Em que casos pode evitar-se a repetição do clítico se numa sequência/enumeração verbal em próclise?

Obrigado.

Resposta

A omissão do clítico se pode acontecer em contextos de coordenação de orações que incluam os clíticos em próclise, ou seja, antes do verbo.

Antes de mais, é importante esclarecer que entre o primeiro grupo de frases e o segundo não se pode estabelecer um verdadeiro paralelismo porque estamos perante realidades gramaticais muito distintas.

A equivalência entre as frases (1) e (2) resulta do facto de ambas incluírem orações passivas (destacadas a negrito), resultantes ora da ação da partícula apassivante se, que constrói uma passiva sintética, ora da construção passiva mais tradicional

(1) «É uma obra para se ler, (se) ver e (se) ouvir

(2) «É uma obra para ser lida, (ser) vista e (ser) ouvida

Note-se ainda que o que se omite na frase (2) é o verbo auxiliar, que se assinala entre parênteses. Esta construção pode ter lugar em estruturas coordenadas.

No segundo grupo de frases não estamos perante frases passivas. A partícula se que aí se utiliza é parte integrante dos verbos pronominais afirmar-se e tornar-se.

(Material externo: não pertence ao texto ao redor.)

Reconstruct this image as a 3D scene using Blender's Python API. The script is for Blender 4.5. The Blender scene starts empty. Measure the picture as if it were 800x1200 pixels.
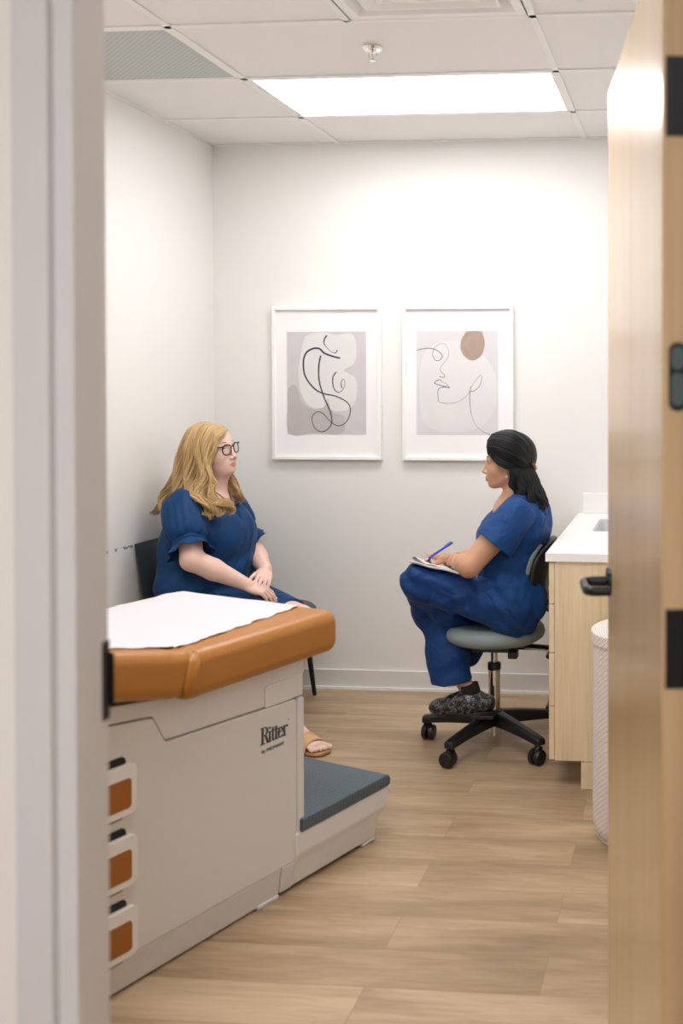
EXPO=1.42; HALL_S=10.0; DOF_A=.015
import bpy, math, random
import numpy as np
from mathutils import Vector, Matrix
random.seed(7)
SC = bpy.context.scene
COL = SC.collection
PI = math.pi
R = math.radians

# ------------------------------------------------------------------ helpers
def lin(c):
    return tuple(((v/255.0)/12.92 if v/255.0 <= 0.04045 else ((v/255.0+0.055)/1.055)**2.4) for v in c)

class MB:
    """collects shapes; build() links them as ONE mesh object"""
    def __init__(s): s.v = []; s.f = []; s.m = []
    def add(s, vs, fs, mi=0):
        o = len(s.v); s.v += [tuple(v) for v in vs]
        s.f += [tuple(i+o for i in f) for f in fs]; s.m += [mi]*len(fs); return s
    def box(s, a, b, mi=0):
        x0, x1 = sorted((a[0], b[0])); y0, y1 = sorted((a[1], b[1])); z0, z1 = sorted((a[2], b[2]))
        return s.add([(x0,y0,z0),(x1,y0,z0),(x1,y1,z0),(x0,y1,z0),(x0,y0,z1),(x1,y0,z1),(x1,y1,z1),(x0,y1,z1)],
              [(0,3,2,1),(4,5,6,7),(0,1,5,4),(1,2,6,5),(2,3,7,6),(3,0,4,7)], mi)
    def prism(s, poly, lo, hi, fn, mi=0):
        """poly in (u,v); fn(u,v,w) -> xyz ; extruded w from lo to hi"""
        n = len(poly)
        vs = [fn(u, v, lo) for u, v in poly]+[fn(u, v, hi) for u, v in poly]
        fs = [tuple(range(n))[::-1], tuple(range(n, 2*n))]
        fs += [(i, (i+1) % n, n+(i+1) % n, n+i) for i in range(n)]
        return s.add(vs, fs, mi)
    def tube(s, pts, rad, seg=10, mi=0, cap=True, up=None, flat=1.0):
        pts = [Vector(p) for p in pts]; n = len(pts)
        if not hasattr(rad, '__len__'): rad = [rad]*n
        vs = []; fs = []
        t0 = (pts[1]-pts[0]).normalized()
        u = Vector(up) if up else (Vector((0,0,1)) if abs(t0.z) < .9 else Vector((1,0,0)))
        for i, p in enumerate(pts):
            t = (pts[min(i+1, n-1)]-pts[max(i-1, 0)])
            t = t.normalized() if t.length > 1e-9 else t0
            u = (u - t*u.dot(t)); u = u.normalized() if u.length > 1e-6 else t.orthogonal().normalized()
            w = t.cross(u)
            for k in range(seg):
                a = 2*PI*k/seg
                vs.append(p + (u*math.cos(a)*flat + w*math.sin(a))*rad[i])
        for i in range(n-1):
            for k in range(seg):
                k2 = (k+1) % seg
                fs.append((i*seg+k, i*seg+k2, (i+1)*seg+k2, (i+1)*seg+k))
        if cap:
            fs.append(tuple(range(seg))[::-1]); fs.append(tuple((n-1)*seg+k for k in range(seg)))
        return s.add(vs, fs, mi)
    def lathe(s, prof, c=(0,0,0), seg=32, mi=0, ax='z', sx=1.0, sy=1.0):
        vs = []; fs = []; n = len(prof)
        for r, z in prof:
            for k in range(seg):
                a = 2*PI*k/seg; x, y = r*math.cos(a)*sx, r*math.sin(a)*sy
                q = (x, y, z) if ax == 'z' else ((z, x, y) if ax == 'x' else (y, z, x))
                vs.append((c[0]+q[0], c[1]+q[1], c[2]+q[2]))
        for i in range(n-1):
            for k in range(seg):
                k2 = (k+1) % seg
                fs.append((i*seg+k, i*seg+k2, (i+1)*seg+k2, (i+1)*seg+k))
        fs.append(tuple(range(seg))[::-1]); fs.append(tuple((n-1)*seg+k for k in range(seg)))
        return s.add(vs, fs, mi)
    def build(s, name, mats, parent=None, smooth=False, bevel=0, bseg=3, loc=None, rotz=None, auto=None, sub=0):
        me = bpy.data.meshes.new(name); me.from_pydata(s.v, [], s.f)
        if not isinstance(mats, (list, tuple)): mats = [mats]
        for m in mats: me.materials.append(m)
        me.polygons.foreach_set('material_index', s.m)
        if smooth or auto is not None: me.polygons.foreach_set('use_smooth', [True]*len(s.f))
        me.update()
        if auto is not None: me.set_sharp_from_angle(angle=R(auto))
        o = bpy.data.objects.new(name, me); COL.objects.link(o)
        if parent: o.parent = parent
        if loc: o.location = loc
        if rotz is not None: o.rotation_euler.z = rotz
        if bevel:
            b = o.modifiers.new('bevel', 'BEVEL'); b.width = bevel; b.segments = bseg; b.limit_method = 'ANGLE'; b.angle_limit = R(35)
            b.harden_normals = False
            me.polygons.foreach_set('use_smooth', [True]*len(s.f)); me.update()
            w = o.modifiers.new('wn', 'WEIGHTED_NORMAL'); w.keep_sharp = False; w.weight = 100
        if sub:
            b = o.modifiers.new('sub', 'SUBSURF'); b.levels = sub; b.render_levels = sub
        return o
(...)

No que diz respeito ao segundo conjunto de frases, aqui identificadas como (3) e (4), a diferença identificada está relacionada com o facto de o pronome clítico se aparecer em posição de próclise, ou seja, antes do verbo, ou em, posição de ênclise, ou seja, depois do verbo:

(3) «Foi um jogador que se afirmou e tornou um craque.»

(4) «O jogador afirmou-se e tornou-se um craque.»

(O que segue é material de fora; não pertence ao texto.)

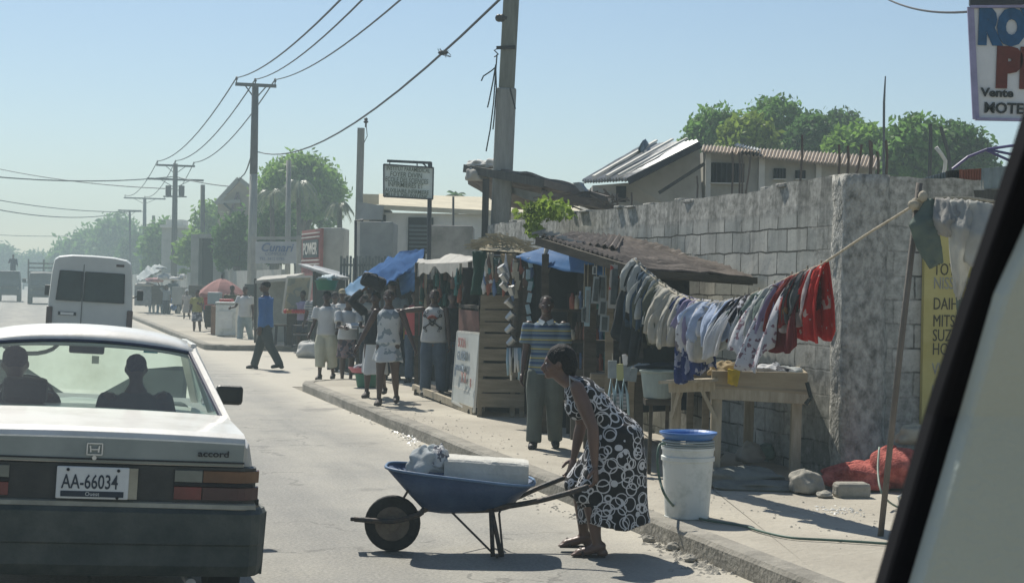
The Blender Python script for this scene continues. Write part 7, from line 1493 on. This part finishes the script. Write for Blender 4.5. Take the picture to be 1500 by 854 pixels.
# the woman with the wheelbarrow
wy = w0.y+.02
def sk_ring(px0, px1, py, rx, t):
    'skirt ring between two picture columns, in figure units'
    q0, q1, hh_ = W(px0, py, wy), W(px1, py, wy), 1.56; c = (q0.x+q1.x)/2; ox = W(905, 700, wy).x
    return ((0, (ox-c)/hh_, q0.z/hh_), rx, (q1.x-q0.x)/2/hh_, t)
wo = person('woman in a black dress with white ring pattern bending to lift the wheelbarrow handles', Vector((W(905, 700, wy).x, wy, 0)), 1.56, R(93),
    dict(lean=40, lean2=45, neck=60, head=4, legR=(40, 46), legL=(32, 42), legout=3, girth=1.06, limb=1.10, bust=True, shw=.112, wrR=(.150, .168, .418), wrL=(-.155, .100, .375), poleR=(.25, -.5, -.3), poleL=(-.3, -.5, -.2), curl=42, palmR=(-.3, .6, -.4), palmL=(.3, .6, -.4), feetR=4, feetL=-4,
      skirt=[sk_ring(868, 930, 618, .11, .0), sk_ring(862, 941, 640, .135, .2), sk_ring(855, 946, 664, .145, .3), sk_ring(852, 947, 692, .138, .5), sk_ring(849, 948, 720, .136, .7), sk_ring(847, 949, 748, .136, .85), sk_ring(847, 951, 766, .138, 1.0)]), .0062,
    skin=skin_m, hair='nape', shoes=None, turn=-3, face=True,
    clothes=[('dress', pattern('ring print', (.014, .013, .014), (.50, .50, .50), 15, 'rings', rough=.85), dict(z1=.125, flare=1.42, sleeve=None, folds=6, amp=.006))])
wt, WJ, wat, wRm = wo
for k, s in (('R', 1), ('L', -1)):
    b = MB(); b.tube([WJ['ank'+k]+Vector((-.0, -.03, -.037)), WJ['ank'+k]+Vector((0, .035, -.037)), WJ['ank'+k]+Vector((0, .10, -.037))], [.022, .026, .022], 10, ratio=.22, side=(1, 0, 0)); b.tube([WJ['ank'+k]+Vector((-.026, .06, -.03)), WJ['ank'+k]+Vector((0, .07, -.004)), WJ['ank'+k]+Vector((.026, .06, -.03))], .006, 6); b.build('sandal', sandal, wt, smooth=True)
b = MB()
for s in (-1, 1): b.tube([WJ['chest']+Vector((s*.045, .062, .03)), WJ['sh'+('R' if s > 0 else 'L')].lerp(WJ['neckb'], .45)+Vector((0, .02, .035)), WJ['sh'+('R' if s > 0 else 'L')].lerp(WJ['neckb'], .45)+Vector((0, -.045, .0)), WJ['chest']+Vector((s*.045, -.07, .03))], .0075, 6)
b.build('dress_strap', M('dress strap', (.30, .30, .30), .85, .1, 5, 0), wt, smooth=True)
# near pedestrians
P('man in a blue shirt striding across the side street with dark trousers', 388, 541, 408, 78, walkp(20, 19, 3, 12, armR=(6, 5, 20), armL=(-4, 5, 12), neck=6), voxel=.009, hair='cropped', clothes=[('shirt', M('blue shirt', (.05, .13, .30), .85, .15, 4, .25), dict(sleeve='long', hem=-.05)), ('trousers', tr_grey, dict(wide=1.05))], turn=-8, eyes=False)
P('man in a loose white polo shirt and pale jeans walking toward us', 358, 503, 419, 165, walkp(10, 12, 4, 14, armR=(20, 10, 60), armL=(0, 10, 15)), voxel=.012, hair='cropped', clothes=[('shirt', tee_w, dict(loose=.022, hem=-.07)), ('trousers', tr_pale, dict(wide=1.2))])
P('man in a dark olive striped shirt standing behind the man in white polo', 339, 496, 418, 200, dict(STAND, armR=(10, 12, 70)), voxel=.013, hair='cropped', clothes=[('shirt', pattern('olive stripes', (.05, .055, .04), (.16, .14, .08), 22, 'stripes', .55), dict(loose=.018, hem=-.05)), ('trousers', tr_grey)])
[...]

A posição proclítica de se na frase (3) deve ao facto de esta incluir uma estrutura clivada («Foi… que»), que, em português, suscita a próclise. Em (4), a ênclise tem lugar porque estamos em presença de duas frases afirmativas coordenadas, que não constituem contexto de próclise.

Entre as duas frases, como refere o consulente, verifica-se uma diferença: em (3), é possível omitir o clítico que se associa ao verbo tornar, enquanto em (4) tal não é possível. Esta situação resulta de uma questão sintática que passamos a explicar: em orações coordenadas que incluam ambas um clítico é possível, em casos de próclise, omitir o segundo clítico. Todavia, nos casos de ênclise, tal não é possível porque daí resulta uma construção agramatical, como se observa em (5):

(5) «*O jogador afirmou-se e tornou um craque.»

Disponha sempre!

 

*Assinala a agramaticalidade da frase.